Proprio considerando un materiale di base così ristretto, come fai a avere simili risultati? Le ragazze che emergono da giovanissime continuano a progredire, in Italia spesso si perdono per strada…
E’ un problema culturale: in Italia quando una ragazzina ottiene risultati tutti sono convinti di avere trovato la nuova Paola Pezzo. Questo ha portato a perdere molti talenti, che non ottenendo da grandi gli stessi risultati e la stessa attenzione, perdono interesse fino a lasciare e dedicarsi ad altro, trovando altre strade nella propria vita. Un esempio è Greta Weithaler, che da junior vinceva tutto ma poi non ha trovato dentro di sé la spinta per insistere. Lo sport conta, ma non è tutto e questo concetto è fondamentale.
Tu come fai?
Cerco di dare alle ragazze, man mano che crescono, sempre qualcosa di nuovo, cambiando continuamente la preparazione sulla base di due principi: il volume di lavoro e l’intensità, che devono cambiare di anno in anno. Questo permette loro da un lato di essere sempre interessate, dall’altro di maturare piano piano continuando in una parabola di miglioramento. Io lavoro ora con due gruppi, Mtb e strada, intercambiabili ma ben distinti, anche se quello su strada è ancora piccolo.
In Italia non hai avuto occasione per poter testare il tuo sistema…
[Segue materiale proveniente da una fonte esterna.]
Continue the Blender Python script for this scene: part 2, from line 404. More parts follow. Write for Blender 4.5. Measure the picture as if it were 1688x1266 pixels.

No, credo che in Italia bisognerebbe mettere in pratica un progetto completamente diverso. Innanzitutto collaborerei con Salvoldi che sta facendo cose davvero egregie, poi servirebbe qualcosa di nuovo. Ma siamo nel campo delle ipotesi, proposte vere non ne ho mai ricevute, posso dire di aver collaborato al tempo con Morelli (cittì a cavallo del passaggio del secolo, ndr) trovandomi bene, ma non ci fu altro.
In Italia ci sarà mai una campionessa multidisciplinare come Jolanda Neff?
Una Neff è un talento che nasce se va bene ogni trent’anni… Una che faccia bene in tre discipline è fattibile, bisogna però saperla gestire. Quand’ero in Colnago, Eva Lechner arrivò anche nella nazionale su strada mentre nell’offroad ha vinto tanto.